Buscar quem se é não nos exime de sofrimento. O que acontece quando buscamos o autoconhecimento é o amadurecimento, adquirirmos flexibilidade diante das situações que podem causar frustrações, e uma nova atitude perante a vida.
Esse diferenciar-se do outro é diferente de ser egoísta e fazer o que se quer sem considerar o outro, inclusive, o buscar quem se é também se faz importante para nos relacionarmos uns com os outros de maneira empática. Ou seja, nas relações interpessoais você verá alguém diferente de você que busca diferentes objetivos de vida. Se você não reconhece o outro como pessoa que tem sentimentos, valores, vontades, sonhos e etc. diferentes dos seus pode haver certa dificuldade de relacionar-se com essa figura, pois ela será uma projeção pessoal, boa ou ruim.
Nas relações interpessoais, projetamos no outro certas características que são nossas e que não as enxergamos em nós. Jung denomina esse fenômeno de Sombra. São características nossas que não reconhecemos, ou ignoramos porque acreditamos que não sejam corretas para o meio em que vivemos. Então, quando encontramos esse atributo em outra pessoa, ficamos com repulsa ou irritação atribuindo aquela característica que não gostamos àquela pessoa. Causando as dificuldades nas inter-relações que conhecemos e aquele famoso “não vou com a cara dele”, por exemplo.
“A sombra se constrói a partir dessas qualidades reprimidas, não aceitas ou não admitidas porque incompatíveis com as que foram escolhidas.” (VON FRANZ, 2002)
Além desse aspecto também pode ocorrer uma identificação com a vida do outro quando este tem algo que desejamos, ou admiramos. A consequência disso é um distanciamento do ser quem se é. A projeção se constela e faz com que pensemos que não seremos capazes de conseguir tal coisa. Esse fenômeno pode causar o sentimento de inveja que também advém de um não olhar para si, para as próprias potencialidades.

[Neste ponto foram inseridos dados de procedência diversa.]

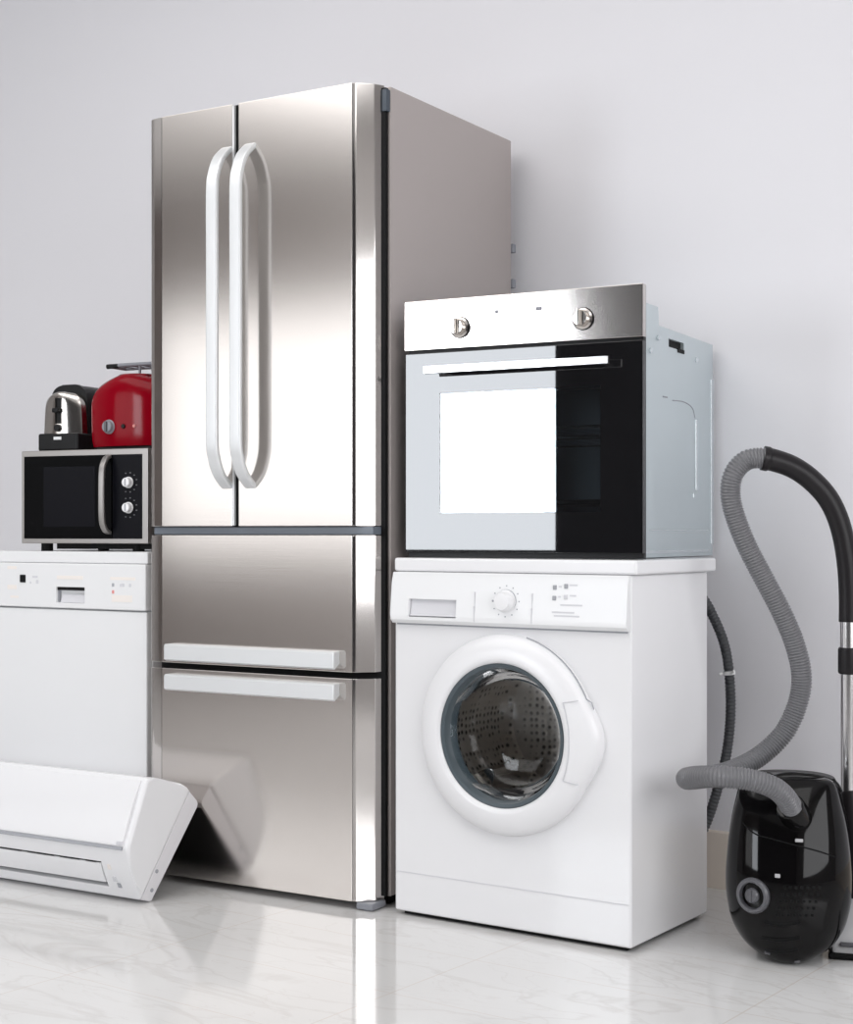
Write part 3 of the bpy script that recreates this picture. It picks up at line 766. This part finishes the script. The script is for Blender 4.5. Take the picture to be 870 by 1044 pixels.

Temos sempre limitações e aspectos que consideramos ruins para o cumprimento de realizações pessoais, mas temos também potencialidades que podem estar abafadas por não conseguirmos olhar para elas. Reconhecer as potencialidades é tão importante quanto reconhecer limitações.
Ao invés de procurar no outro, o famoso: “ o que ele tem que eu não tenho”; ou “como posso fazer igual a ele para chegar onde ele chegou”, procure em si mesmo o norte para guiar e chegar onde você quer chegar. Esse caminho é particular porque as vivências pessoais são sempre diferentes. E a chave para entrar nesse caminho é a reflexão.
Para descobrirmos o que é autenticamente individual em nós mesmos, torna-se necessária uma profunda reflexão; a primeira coisa a ser constatada é quão difícil se mostra a descoberta da própria individualidade. (JUNG, 1984)
Jung propõe que a individuação seja um processo, enquanto vivermos haverá esse processo porque a cada experiência externa nova de vida temos novas experiências internas.
Como a vida não é uma linha reta e livre de sofrimentos e momentos de crises e angústias, pelo contrário! E são esses momentos crise podem nos ensinar a como nos adaptar melhor ao novo. São momentos de ruptura de rotina, luto, sofrimento que podem nos fazer recuar para um autoconhecimento em busca de respostas para se adaptar ao acontecimento e nessa reflexão podemos encontrar o conhecimento a respeito de nós mesmos e amadurecer cada vez mais. Nos momentos de alegria e de satisfação conseguiremos também entrar em contato com o que realmente nos preenche e a sabedoria para buscar o bem estar pessoal.
Referências
JUNG, C.G. O eu e o inconsciente. Obras completas de C. G. Jung Volume VII/2. Petrópolis: Vozes, 1984.
VON FRANZ, Marie-Louise. A Sombra E O Mal Nos Contos de Fada. São Paulo: Paulus, 2002.